How to use the JSON Duplicate Key Finder
Find duplicate JSON keys in seconds:
1
Paste your JSON
Paste any JSON including deeply nested objects and arrays of objects.
2
Click Check
The tool's custom parser scans every object at every nesting level for duplicate keys — something JSON.parse() cannot do.
3
Review the duplicates found
Each duplicate is reported with its full JSON path, the first value, the second (overwriting) value, and which value would be kept by most parsers.
4
Fix the source JSON
Remove or rename the duplicate keys in your source JSON. Re-run the check to confirm all duplicates are resolved.
When to use this tool
Use this to catch a subtle but serious JSON bug that standard parsers won't show you:
- →Auditing hand-edited JSON config files where a key may have been accidentally defined twice
- →Checking JSON output from code generators or serializers that may produce duplicate keys due to a bug
- →Validating externally-sourced JSON API responses for correctness before parsing them in your application
- →Debugging unexpected values in your application that may be caused by a duplicate key silently overwriting data
- →Checking JSON files before merging them into a codebase where duplicate keys could cause silent config bugs
- →Auditing legacy JSON files that have been edited by multiple people over time for structural correctness
Frequently asked questions
Q:Why are duplicate JSON keys a problem?
The JSON specification (ECMA-404 and RFC 8259) states that object key names should be unique, but explicitly allows parsers to handle duplicates however they choose. In practice, virtually all parsers (browser JSON.parse, Node.js, Python json.loads, Java Jackson) silently keep the last value for a duplicate key and discard all earlier values. This means data is silently lost — there is no error, no warning, and no way to detect this without a specialised tool.

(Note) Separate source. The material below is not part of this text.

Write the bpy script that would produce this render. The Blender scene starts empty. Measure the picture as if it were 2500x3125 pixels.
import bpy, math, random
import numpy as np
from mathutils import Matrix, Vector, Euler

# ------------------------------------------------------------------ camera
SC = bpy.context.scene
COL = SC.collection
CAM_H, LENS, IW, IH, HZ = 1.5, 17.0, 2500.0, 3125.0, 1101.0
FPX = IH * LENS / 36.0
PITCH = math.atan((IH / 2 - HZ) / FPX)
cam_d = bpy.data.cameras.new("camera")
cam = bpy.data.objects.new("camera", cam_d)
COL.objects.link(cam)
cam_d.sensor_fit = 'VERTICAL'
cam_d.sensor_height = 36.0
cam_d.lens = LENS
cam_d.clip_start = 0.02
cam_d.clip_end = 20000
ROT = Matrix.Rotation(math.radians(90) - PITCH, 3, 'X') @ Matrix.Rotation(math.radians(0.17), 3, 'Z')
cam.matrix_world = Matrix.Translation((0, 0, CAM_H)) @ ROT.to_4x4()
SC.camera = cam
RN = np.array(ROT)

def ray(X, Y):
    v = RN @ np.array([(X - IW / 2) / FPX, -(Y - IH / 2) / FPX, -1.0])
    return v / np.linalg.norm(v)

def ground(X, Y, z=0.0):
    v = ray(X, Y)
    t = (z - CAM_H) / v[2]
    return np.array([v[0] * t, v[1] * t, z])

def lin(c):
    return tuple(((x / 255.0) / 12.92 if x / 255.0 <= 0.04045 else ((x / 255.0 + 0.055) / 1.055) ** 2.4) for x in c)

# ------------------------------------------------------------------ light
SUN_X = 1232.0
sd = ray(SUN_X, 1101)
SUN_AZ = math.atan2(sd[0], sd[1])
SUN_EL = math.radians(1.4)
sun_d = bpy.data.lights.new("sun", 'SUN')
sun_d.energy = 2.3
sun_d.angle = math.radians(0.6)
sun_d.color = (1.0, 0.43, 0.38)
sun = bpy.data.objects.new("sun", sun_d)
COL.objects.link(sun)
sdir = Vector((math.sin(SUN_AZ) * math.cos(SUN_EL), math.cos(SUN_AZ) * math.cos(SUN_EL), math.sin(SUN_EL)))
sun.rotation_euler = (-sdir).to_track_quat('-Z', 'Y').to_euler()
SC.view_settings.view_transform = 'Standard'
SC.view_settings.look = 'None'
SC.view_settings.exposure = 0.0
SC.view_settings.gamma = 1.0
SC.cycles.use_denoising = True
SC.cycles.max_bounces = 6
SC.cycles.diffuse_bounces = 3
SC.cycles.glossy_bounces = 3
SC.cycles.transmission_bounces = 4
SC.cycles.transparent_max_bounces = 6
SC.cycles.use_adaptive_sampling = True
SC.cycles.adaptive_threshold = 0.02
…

Q:Does JSON.parse() throw an error on duplicate keys?
No — browsers' native JSON.parse() silently accepts duplicate keys and keeps the last value encountered. Node.js, Python, and virtually every other JSON parser behave the same way. This is why duplicate keys are particularly dangerous: the bug is completely invisible at runtime. Only a custom parser that tracks key names during parsing (like this tool) can detect them.
Q:How does this tool detect duplicates when JSON.parse() cannot?

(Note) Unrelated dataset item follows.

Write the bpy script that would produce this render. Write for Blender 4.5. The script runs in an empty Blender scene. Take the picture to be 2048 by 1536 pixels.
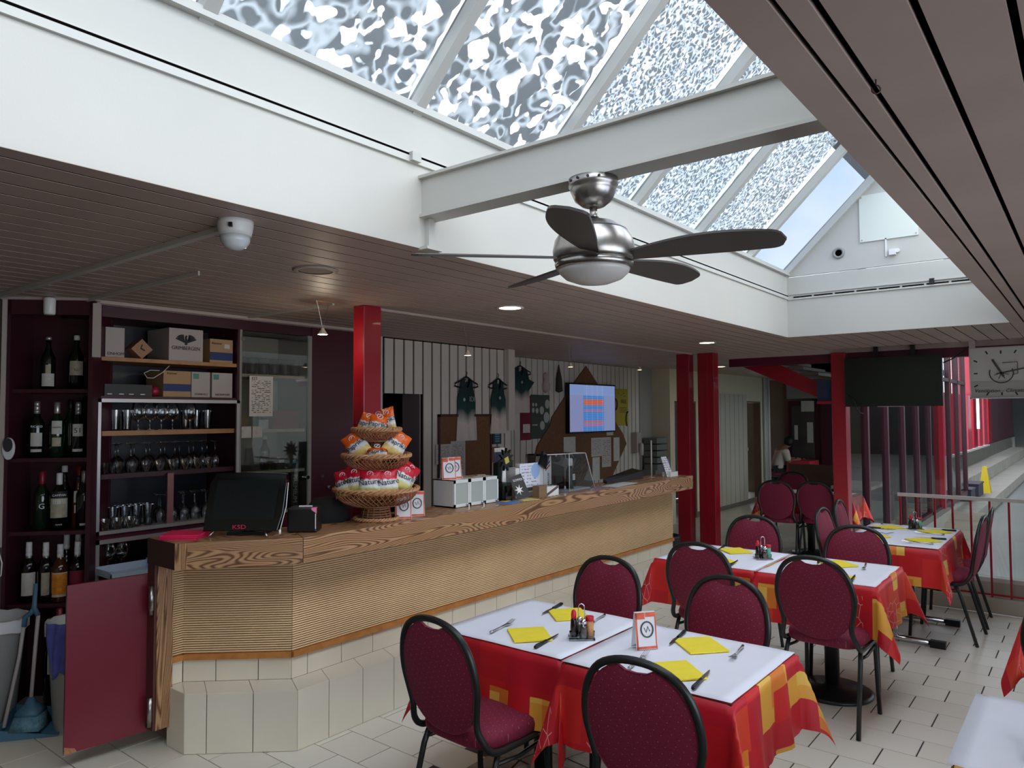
import bpy, bmesh, math, random
from mathutils import Vector, Matrix
random.seed(7)
SC = bpy.context.scene
COL = SC.collection
R = math.radians
PI = math.pi

# ------------------------------------------------------------------ camera
def make_camera():
    yaw, pitch, roll = 0.672364169, 0.0416198147, -0.00472574095
    cy, sy, cp, sp = math.cos(yaw), math.sin(yaw), math.cos(pitch), math.sin(pitch)
    f = Vector((-sy*cp, cy*cp, sp)); r = Vector((cy, sy, 0)); u = r.cross(f)
    c, s = math.cos(roll), math.sin(roll)
    r2 = c*r + s*u; u2 = -s*r + c*u
    cam = bpy.data.cameras.new('camera')
    cam.sensor_fit = 'HORIZONTAL'; cam.sensor_width = 36.0
    cam.lens = 36.0*1461.6876/2048.0
    cam.clip_start = 0.05; cam.clip_end = 300
    o = bpy.data.objects.new('camera', cam); COL.objects.link(o)
    m = Matrix(((r2.x, u2.x, -f.x, 0), (r2.y, u2.y, -f.y, 0), (r2.z, u2.z, -f.z, 1.70), (0, 0, 0, 1)))
    o.matrix_world = m
    SC.camera = o
make_camera()

# ------------------------------------------------------------------ world: bright hazy sky with soft clouds
SKY = 2.1
def make_world():
    w = bpy.data.worlds.new('sky'); SC.world = w; w.use_nodes = True
    nt = w.node_tree; nt.nodes.clear()
    out = nt.nodes.new('ShaderNodeOutputWorld'); bg = nt.nodes.new('ShaderNodeBackground')
    tc = nt.nodes.new('ShaderNodeTexCoord'); no = nt.nodes.new('ShaderNodeTexNoise')
    no.inputs['Scale'].default_value = 5.0; no.inputs['Detail'].default_value = 5.0
    cr = nt.nodes.new('ShaderNodeValToRGB')
    cr.color_ramp.elements[0].position = 0.36; cr.color_ramp.elements[0].color = (0.50, 0.68, 0.98, 1)
    cr.color_ramp.elements[1].position = 0.62; cr.color_ramp.elements[1].color = (1.0, 0.985, 0.955, 1)
    nt.links.new(tc.outputs['Generated'], no.inputs['Vector'])
    nt.links.new(no.outputs['Fac'], cr.inputs['Fac'])
    nt.links.new(cr.outputs['Color'], bg.inputs['Color'])
    bg.inputs['Strength'].default_value = SKY
    nt.links.new(bg.outputs['Background'], out.inputs['Surface'])
make_world()

def area(name, loc, rot, sx, sy, power=0, col=(1, 1, 1), portal=False):
    l = bpy.data.lights.new(name, 'AREA'); l.shape = 'RECTANGLE'; l.size = sx; l.size_y = sy
    l.energy = power; l.color = col
    if portal: l.cycles.is_portal = True
    o = bpy.data.objects.new(name, l); COL.objects.link(o); o.location = loc; o.rotation_euler = rot
    return o
# portals guide the sky light through the skylight, the hall openings and the added side window
area('skylight_portal', (-1.35, 2.4, 2.97), (0, 0, 0), 1.66, 8.9, portal=True)
area('hall_portal', (8.9, 24.5, 3.9), (0, R(90), 0), 1.8, 33, portal=True)
area('hall_roof_portal', (4.25, 25.0, 4.85), (0, 0, 0), 1.5, 33, portal=True)
area('added_window_portal', (2.65, 1.7, 1.35), (0, R(90), 0), 1.9, 5.4, portal=True)

SC.view_settings.view_transform = 'Standard'
SC.view_settings.look = 'None'
SC.view_settings.gamma = 1.0
SC.view_settings.use_curve_mapping = False
SC.view_settings.exposure = 1.2
SC.cycles.max_bounces = 10
SC.cycles.diffuse_bounces = 5
SC.cycles.transparent_max_bounces = 24
SC.cycles.caustics_reflective = False
SC.cycles.caustics_refractive = False
SC.cycles.sample_clamp_indirect = 6.0
try:
    SC.cycles.use_denoising = True
    SC.cycles.denoiser = 'OPENIMAGEDENOISE'
except Exception:
    pass

# ------------------------------------------------------------------ materials
def lin(c):
    c = c/255.0
    return c/12.92 if c <= 0.04045 else ((c+0.055)/1.055)**2.4
def rgb(r, g, b):
    return (lin(r), lin(g), lin(b), 1.0)
MATS = {}
def newmat(name):
    m = bpy.data.materials.new(name); m.use_nodes = True
    nt = m.node_tree
    return m, nt, nt.nodes['Principled BSDF']
def N(nt, t, **kw):
    n = nt.nodes.new(t)
    for k, v in kw.items():
        if k in n.inputs: n.inputs[k].default_value = v
        else: setattr(n, k, v)
    return n
def ramp(nt, stops, interp='LINEAR'):
    n = nt.nodes.new('ShaderNodeValToRGB'); cr = n.color_ramp; cr.interpolation = interp
    while len(cr.elements) > 1: cr.elements.remove(cr.elements[-1])
    cr.elements[0].position = stops[0][0]; cr.elements[0].color = stops[0][1]
    for p, c in stops[1:]:
        e = cr.elements.new(p); e.color = c
    return n
def M(name, c=None, rough=0.5, metal=0.0, spec=0.5, noise=None, bump=None, emit=None, coat=0.0, trans=0.0, alpha=1.0):
    """plain principled material; noise=(scale, amount) varies the colour, bump=(scale, strength) the relief"""
    if name in MATS: return MATS[name]
    m, nt, p = newmat(name); MATS[name] = m
    col = rgb(*c)
    p.inputs['Base Color'].default_value = col
    p.inputs['Roughness'].default_value = rough; p.inputs['Metallic'].default_value = metal
    p.inputs['Specular IOR Level'].default_value = spec
    p.inputs['Coat Weight'].default_value = coat
    p.inputs['Transmission Weight'].default_value = trans
    p.inputs['Alpha'].default_value = alpha
    if emit:
        p.inputs['Emission Color'].default_value = rgb(*emit[0]); p.inputs['Emission Strength'].default_value = emit[1]
    if noise or bump:
        tc = N(nt, 'ShaderNodeTexCoord')
    if noise:
        no = N(nt, 'ShaderNodeTexNoise', Scale=noise[0], Detail=4.0)
        nt.links.new(tc.outputs['Object'], no.inputs['Vector'])
        a = noise[1]
        cr = ramp(nt, [(0.3, tuple(x*(1-a) for x in col[:3])+(1,)), (0.7, tuple(min(1, x*(1+a)) for x in col[:3])+(1,))])
        nt.links.new(no.outputs['Fac'], cr.inputs['Fac']); nt.links.new(cr.outputs['Color'], p.inputs['Base Color'])
    if bump:
        nb = N(nt, 'ShaderNodeTexNoise', Scale=bump[0], Detail=3.0)
        b = N(nt, 'ShaderNodeBump', Strength=bump[1], Distance=0.01)
        nt.links.new(tc.outputs['Object'], nb.inputs['Vector'])
        nt.links.new(nb.outputs['Fac'], b.inputs['Height']); nt.links.new(b.outputs['Normal'], p.inputs['Normal'])
    return m
def thin_glass(name, tint=(1, 1, 1), refl=0.9, haze=0.0):
    """thin pane: sees through, mirrors at grazing angles"""
    if name in MATS: return MATS[name]
    m, nt, p = newmat(name); MATS[name] = m
    nt.nodes.remove(p); out = nt.nodes['Material Output']
    tr = N(nt, 'ShaderNodeBsdfTransparent'); tr.inputs['Color'].default_value = tint+(1,)
    gl = N(nt, 'ShaderNodeBsdfGlossy'); gl.inputs['Roughness'].default_value = 0.02
    fr = N(nt, 'ShaderNodeFresnel', IOR=1.5)
    mu = N(nt, 'ShaderNodeMath', operation='MULTIPLY'); mu.inputs[1].default_value = refl
    mx = N(nt, 'ShaderNodeMixShader')
    nt.links.new(fr.outputs[0], mu.inputs[0]); nt.links.new(mu.outputs[0], mx.inputs[0])
    nt.links.new(tr.outputs[0], mx.inputs[1]); nt.links.new(gl.outputs[0], mx.inputs[2])
    last = mx
    if haze:
        df = N(nt, 'ShaderNodeBsdfTranslucent'); df.inputs['Color'].default_value = (0.8, 0.8, 0.8, 1)
        m2 = N(nt, 'ShaderNodeMixShader'); m2.inputs[0].default_value = haze
        nt.links.new(mx.outputs[0], m2.inputs[1]); nt.links.new(df.outputs[0], m2.inputs[2]); last = m2
    nt.links.new(last.outputs[0], out.inputs['Surface'])
    return m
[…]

The tool uses a custom character-by-character JSON parser that explicitly tracks all key names seen within each object scope. When a key is encountered a second time in the same object, it is flagged as a duplicate along with both values. This is fundamentally different from JSON.parse(), which does not track previously seen keys.

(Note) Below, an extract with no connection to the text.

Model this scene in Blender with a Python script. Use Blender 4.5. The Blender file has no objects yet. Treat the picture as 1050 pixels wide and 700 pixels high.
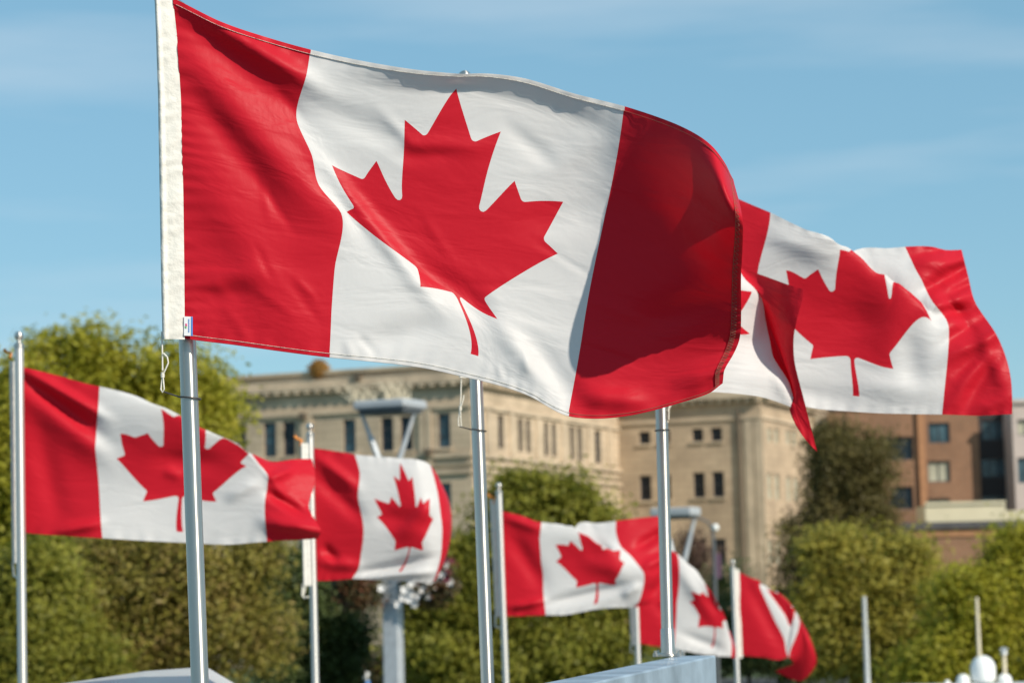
import bpy, bmesh, math, random
import numpy as np
from mathutils import Vector, Matrix
from mathutils.geometry import delaunay_2d_cdt
random.seed(7); rng = np.random.default_rng(11)
R = math.radians
scene = bpy.context.scene
C = scene.collection

# ------------------------------------------------------------------ camera
F = 2400.0                       # focal length in pixels of a 1050 wide frame
PITCH, ROLL, CAMZ = R(5.95), R(1.4), 5.0
cam_d = bpy.data.cameras.new('camera'); cam = bpy.data.objects.new('camera', cam_d); C.objects.link(cam)
fw = Vector((0, math.cos(PITCH), math.sin(PITCH)))
r0 = Vector((1, 0, 0)); u0 = Vector((0, -math.sin(PITCH), math.cos(PITCH)))
rt = r0*math.cos(ROLL) - u0*math.sin(ROLL); up = u0*math.cos(ROLL) + r0*math.sin(ROLL)
M = Matrix((rt, up, -fw)).transposed().to_4x4(); M.translation = Vector((0, 0, CAMZ))
cam.matrix_world = M
cam_d.sensor_width = 36; cam_d.lens = 36*F/1050; cam_d.clip_start = .1; cam_d.clip_end = 6000
cam_d.dof.use_dof = True; cam_d.dof.focus_distance = 6.25; cam_d.dof.aperture_fstop = 4.8
scene.camera = cam

# ------------------------------------------------------------------ light
SUN_AZ, SUN_EL = R(47), R(35)    # azimuth measured from straight behind the camera towards the right
sdir = Vector((math.sin(SUN_AZ)*math.cos(SUN_EL), -math.cos(SUN_AZ)*math.cos(SUN_EL), math.sin(SUN_EL)))
w = bpy.data.worlds.new('World'); scene.world = w; w.use_nodes = True
nt = w.node_tree; nt.nodes.clear()
N = lambda t, **k: nt.nodes.new(t)
out = N('ShaderNodeOutputWorld'); bg = N('ShaderNodeBackground'); bg.inputs[1].default_value = .085
sky = N('ShaderNodeTexSky'); sky.sky_type = 'NISHITA'; sky.sun_disc = False
sky.sun_elevation = SUN_EL; sky.sun_rotation = math.atan2(sdir.x, sdir.y)
sky.air_density = 1.0; sky.dust_density = .15; sky.ozone_density = 2.2
tc = N('ShaderNodeTexCoord'); mp = N('ShaderNodeMapping'); mp.inputs['Scale'].default_value = (2.2, 2.2, 15)
mp.inputs['Rotation'].default_value = (0, R(-10), 0); mp.inputs['Location'].default_value = (.35, 0, 0)
ns = N('ShaderNodeTexNoise'); ns.inputs['Scale'].default_value = 1.6; ns.inputs['Detail'].default_value = 5; ns.inputs['Roughness'].default_value = .5
mr = N('ShaderNodeMapRange'); mr.inputs[1].default_value = .5; mr.inputs[2].default_value = .85; mr.inputs[4].default_value = .42
mx = N('ShaderNodeMix'); mx.data_type = 'RGBA'; mx.inputs['B'].default_value = (7.5, 8.2, 8.8, 1)
L = nt.links.new
L(tc.outputs['Generated'], mp.inputs[0]); L(mp.outputs[0], ns.inputs['Vector']); L(ns.outputs[0], mr.inputs[0])
tn = N('ShaderNodeMix'); tn.data_type = 'RGBA'; tn.blend_type = 'MULTIPLY'; tn.inputs['Factor'].default_value = 1; tn.inputs['B'].default_value = (.95, 1.06, 1.04, 1)
ev = N('ShaderNodeMix'); ev.data_type = 'RGBA'; ev.inputs['Factor'].default_value = .5; ev.inputs['B'].default_value = (2.7, 5.2, 7.1, 1)
L(mr.outputs[0], mx.inputs['Factor']); L(sky.outputs[0], ev.inputs['A']); L(ev.outputs['Result'], tn.inputs['A']); L(tn.outputs['Result'], mx.inputs['A']); L(mx.outputs['Result'], bg.inputs[0]); L(bg.outputs[0], out.inputs[0])
sd = bpy.data.lights.new('sun', 'SUN'); sd.energy = 4.3; sd.angle = R(.53); sd.color = (1, .92, .79)
sun = bpy.data.objects.new('sun', sd); C.objects.link(sun); sun.location = (20, -20, 40)
sun.rotation_euler = (-sdir).to_track_quat('-Z', 'Y').to_euler()
vs = scene.view_settings; vs.view_transform = 'Standard'; vs.look = 'None'; vs.exposure = .25; vs.gamma = 1; vs.use_curve_mapping = False
scene.cycles.use_denoising = True; scene.cycles.max_bounces = 8; scene.cycles.transparent_max_bounces = 8

# ------------------------------------------------------------------ helpers
def P(px, py, Y):
    """world point seen at photo pixel (px, py) at world distance Y"""
    d = fw + rt*((px-525)/F) + up*((350-py)/F)
    return Vector((0, 0, CAMZ)) + d*(Y/d.y)
def ray(px, py): return fw + rt*((px-525)/F) + up*((350-py)/F)

def root_loc(o):
    while o.parent: o = o.parent
    return o.location.copy()
def mesh_obj(name, verts, faces, mat, parent=None, loc=None, smooth=False, uvs=None, mids=None):
    """verts in world space; a child is stored relative to its thing's base"""
    base = root_loc(parent) if parent else (Vector(loc) if loc is not None else Vector((0, 0, 0)))
    V = np.asarray(verts, dtype=float).reshape(-1, 3) - np.array(base)
    me = bpy.data.meshes.new(name); me.from_pydata(V.tolist(), [], [tuple(f) for f in faces])
    for m in (mat if isinstance(mat, (list, tuple)) else [mat]): me.materials.append(m)
    if mids is not None: me.polygons.foreach_set('material_index', np.asarray(mids, dtype=np.int32))
    if smooth: me.polygons.foreach_set('use_smooth', [True]*len(me.polygons))
    if uvs is not None:
        uv = me.uv_layers.new(name='UVMap'); li = np.empty(len(me.loops), dtype=np.int32); me.loops.foreach_get('vertex_index', li)
        uv.data.foreach_set('uv', np.asarray(uvs, dtype=float)[li].ravel())
    me.update()
    o = bpy.data.objects.new(name, me); C.objects.link(o)
    if parent: o.parent = parent
    else: o.location = base
    return o
def thing(name, label, cat, loc, group=None):
    o = bpy.data.objects.new(name, None); C.objects.link(o); o.location = loc; o.empty_display_size = .3
    return tag(o, label, cat, group)
def tag(o, label, cat, group=None):
    o['label'] = label; o['category'] = cat
    if group: o['group'] = group
    return o
def struct(o, kind='structure'): o['kind'] = kind; return o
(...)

Q:Are duplicates inside nested objects and arrays detected?
Yes — the scanner traverses the entire document depth-first and checks every object at every nesting level, including objects nested inside arrays. For example, if an array contains 100 objects and one of them has a duplicate key, that duplicate will be found and its array index path will be reported.
Q:What does the reported path mean?
The path shows exactly where in the JSON structure the duplicate key was found, using dot-notation. For example, users[2].address.metadata means the duplicate key was inside the metadata object, which is inside the address object of the third element of the users array. This makes it easy to locate and fix the duplicate in large JSON files.